Monday, December 8, 2008

Art Alert December 2008

Vermont Sugar Shack & Lumber Mill

This painting of an old sawmill and sugar shack back in the woods was started in northern Vermont last winter. There are times when you realize that any additional work will take away rather than add to a picture, and you'd best quit while you are ahead. But other times, I think a painting needs to be more...resolved. Often artists will use the phrase "I don't want to overwork it," and there's something to that. However, as long as I continue to make good decisions, I find I can safely push a painting to greater finish. I worked on this one quite a lot in the studio. I had a reason for taking this approach.

Sometimes when I make a painting in one session it will have vitality but lack other valuable qualities. It may contain little descriptive drawing, rather like a novel or movie where the characters are not fleshed out to gain our interest. We don't care about them because we don't know who they are. Dickens, for example, was a master of this; the Teletubbies, not so much. A picture with this fault may grab our attention but contains little "meat" to keep us interested and reward our further inspection. After a quick glance, we are off to something else more interesting.

I should also point out that some pictures can't be worked out in the short hours spent on location. Because I was attracted to the scene by the stacked logs awaiting the sawmill and the low-tech, common-sense architecture, I wanted to take this picture to a higher level of completion.

The ability to do this sets me apart from many other landscape painters and is often my edge in galleries and shows. I learned to do this through the academic training I received back in the 1970s under Ives Gammell. The extra care and work in a picture may store value there, just as it might in a lovingly crafted piece of furniture or a finely built luxury automobile. Since a painting won't fuel your car, rip down a 2x4, or feed your cat, it has no reason to exist, other than it be well-made.
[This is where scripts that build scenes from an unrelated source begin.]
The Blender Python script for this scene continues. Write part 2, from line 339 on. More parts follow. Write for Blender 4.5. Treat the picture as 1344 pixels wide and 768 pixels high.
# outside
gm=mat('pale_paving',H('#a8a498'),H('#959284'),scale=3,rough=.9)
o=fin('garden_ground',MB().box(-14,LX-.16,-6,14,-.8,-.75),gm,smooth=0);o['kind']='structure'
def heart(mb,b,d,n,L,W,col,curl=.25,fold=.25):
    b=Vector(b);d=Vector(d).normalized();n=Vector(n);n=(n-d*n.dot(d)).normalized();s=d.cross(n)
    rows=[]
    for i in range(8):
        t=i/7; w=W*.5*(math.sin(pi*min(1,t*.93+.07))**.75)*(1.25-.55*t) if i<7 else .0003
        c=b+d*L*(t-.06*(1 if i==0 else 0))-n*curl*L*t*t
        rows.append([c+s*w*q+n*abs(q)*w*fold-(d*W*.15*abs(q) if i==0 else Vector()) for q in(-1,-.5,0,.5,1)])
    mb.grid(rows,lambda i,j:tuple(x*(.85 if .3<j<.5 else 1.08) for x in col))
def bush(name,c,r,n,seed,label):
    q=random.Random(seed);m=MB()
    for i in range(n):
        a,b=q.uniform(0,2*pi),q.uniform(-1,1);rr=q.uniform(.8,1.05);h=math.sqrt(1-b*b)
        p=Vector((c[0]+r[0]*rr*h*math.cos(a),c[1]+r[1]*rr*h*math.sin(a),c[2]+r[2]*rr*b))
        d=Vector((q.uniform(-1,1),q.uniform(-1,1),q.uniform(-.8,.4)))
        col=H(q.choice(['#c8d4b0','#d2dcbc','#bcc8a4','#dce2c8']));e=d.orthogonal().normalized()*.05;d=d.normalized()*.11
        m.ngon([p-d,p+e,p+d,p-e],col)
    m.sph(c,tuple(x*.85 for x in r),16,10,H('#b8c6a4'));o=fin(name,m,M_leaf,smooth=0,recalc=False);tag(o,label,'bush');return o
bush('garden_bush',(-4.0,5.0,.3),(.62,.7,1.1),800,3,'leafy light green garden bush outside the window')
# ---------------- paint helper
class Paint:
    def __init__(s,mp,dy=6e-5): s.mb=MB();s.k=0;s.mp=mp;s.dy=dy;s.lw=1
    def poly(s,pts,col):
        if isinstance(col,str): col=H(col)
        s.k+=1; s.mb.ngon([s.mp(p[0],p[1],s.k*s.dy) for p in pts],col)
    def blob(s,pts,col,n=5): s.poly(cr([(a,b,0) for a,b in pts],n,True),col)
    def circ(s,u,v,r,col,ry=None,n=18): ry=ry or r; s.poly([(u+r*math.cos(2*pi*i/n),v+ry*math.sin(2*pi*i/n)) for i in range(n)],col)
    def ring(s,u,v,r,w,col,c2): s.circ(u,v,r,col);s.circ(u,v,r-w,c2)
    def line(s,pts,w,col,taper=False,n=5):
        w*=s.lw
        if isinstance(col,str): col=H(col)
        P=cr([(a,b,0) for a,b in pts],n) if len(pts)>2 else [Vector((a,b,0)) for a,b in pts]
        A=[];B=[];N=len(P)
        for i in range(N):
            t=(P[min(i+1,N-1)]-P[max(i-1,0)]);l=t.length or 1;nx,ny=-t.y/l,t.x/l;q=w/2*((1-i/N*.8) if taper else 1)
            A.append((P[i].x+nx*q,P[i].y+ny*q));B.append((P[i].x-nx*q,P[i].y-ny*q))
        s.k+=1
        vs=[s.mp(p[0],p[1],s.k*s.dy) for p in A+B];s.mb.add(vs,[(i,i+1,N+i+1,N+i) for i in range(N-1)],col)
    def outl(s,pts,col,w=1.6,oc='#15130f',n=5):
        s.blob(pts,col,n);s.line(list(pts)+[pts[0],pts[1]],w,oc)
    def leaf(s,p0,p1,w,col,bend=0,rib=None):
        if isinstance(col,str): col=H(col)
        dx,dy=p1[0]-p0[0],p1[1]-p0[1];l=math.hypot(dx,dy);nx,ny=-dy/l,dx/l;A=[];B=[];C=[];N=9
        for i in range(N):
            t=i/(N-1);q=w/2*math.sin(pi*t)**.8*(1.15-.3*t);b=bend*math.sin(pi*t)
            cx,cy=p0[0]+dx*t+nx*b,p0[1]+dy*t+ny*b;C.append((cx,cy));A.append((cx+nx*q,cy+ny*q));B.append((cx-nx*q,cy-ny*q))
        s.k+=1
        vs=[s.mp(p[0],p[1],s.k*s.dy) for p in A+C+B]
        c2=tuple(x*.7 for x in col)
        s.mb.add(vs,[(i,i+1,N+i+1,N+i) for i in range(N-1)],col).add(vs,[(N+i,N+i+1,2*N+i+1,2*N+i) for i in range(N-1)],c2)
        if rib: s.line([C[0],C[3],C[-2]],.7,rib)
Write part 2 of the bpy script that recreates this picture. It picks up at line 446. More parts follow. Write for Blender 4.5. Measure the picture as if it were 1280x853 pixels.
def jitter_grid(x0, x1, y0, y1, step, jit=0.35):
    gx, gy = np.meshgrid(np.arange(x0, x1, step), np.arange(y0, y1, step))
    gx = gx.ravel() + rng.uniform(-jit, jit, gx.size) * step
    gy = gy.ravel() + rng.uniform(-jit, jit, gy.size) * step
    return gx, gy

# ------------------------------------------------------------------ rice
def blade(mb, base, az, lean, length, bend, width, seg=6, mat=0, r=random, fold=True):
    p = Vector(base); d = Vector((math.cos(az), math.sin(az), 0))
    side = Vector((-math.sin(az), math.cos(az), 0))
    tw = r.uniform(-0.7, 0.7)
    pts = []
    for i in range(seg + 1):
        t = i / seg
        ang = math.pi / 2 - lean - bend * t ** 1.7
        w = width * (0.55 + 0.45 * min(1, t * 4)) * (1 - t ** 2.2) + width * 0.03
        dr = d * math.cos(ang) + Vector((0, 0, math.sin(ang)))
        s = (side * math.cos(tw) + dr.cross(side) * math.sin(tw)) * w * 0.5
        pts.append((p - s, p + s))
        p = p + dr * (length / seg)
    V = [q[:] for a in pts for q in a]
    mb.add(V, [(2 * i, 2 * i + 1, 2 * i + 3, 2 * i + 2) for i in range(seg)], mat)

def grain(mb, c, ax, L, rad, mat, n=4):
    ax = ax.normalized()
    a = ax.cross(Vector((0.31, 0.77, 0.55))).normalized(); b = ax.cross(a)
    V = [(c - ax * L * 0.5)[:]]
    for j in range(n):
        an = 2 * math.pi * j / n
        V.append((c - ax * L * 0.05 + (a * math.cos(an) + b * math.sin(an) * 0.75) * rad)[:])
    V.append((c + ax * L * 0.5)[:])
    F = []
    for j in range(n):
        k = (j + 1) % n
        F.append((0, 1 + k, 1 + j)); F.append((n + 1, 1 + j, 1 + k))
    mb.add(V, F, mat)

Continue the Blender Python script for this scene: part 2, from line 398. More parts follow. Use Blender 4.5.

It is because of this, that we often point to a great craftsman such as a carpenter or mason and exclaim, "He's an artist!" We associate art with things well-made. Often, well-made is the result of extra care and longer effort. As a culture, we are so aware of the intellectual part of painting, it's easy for us to overlook the other half of its makeup, as a physical object that must be crafted into existence and not just thought up. Concealing this effort is called making it look easy. Sometimes I am able to do that.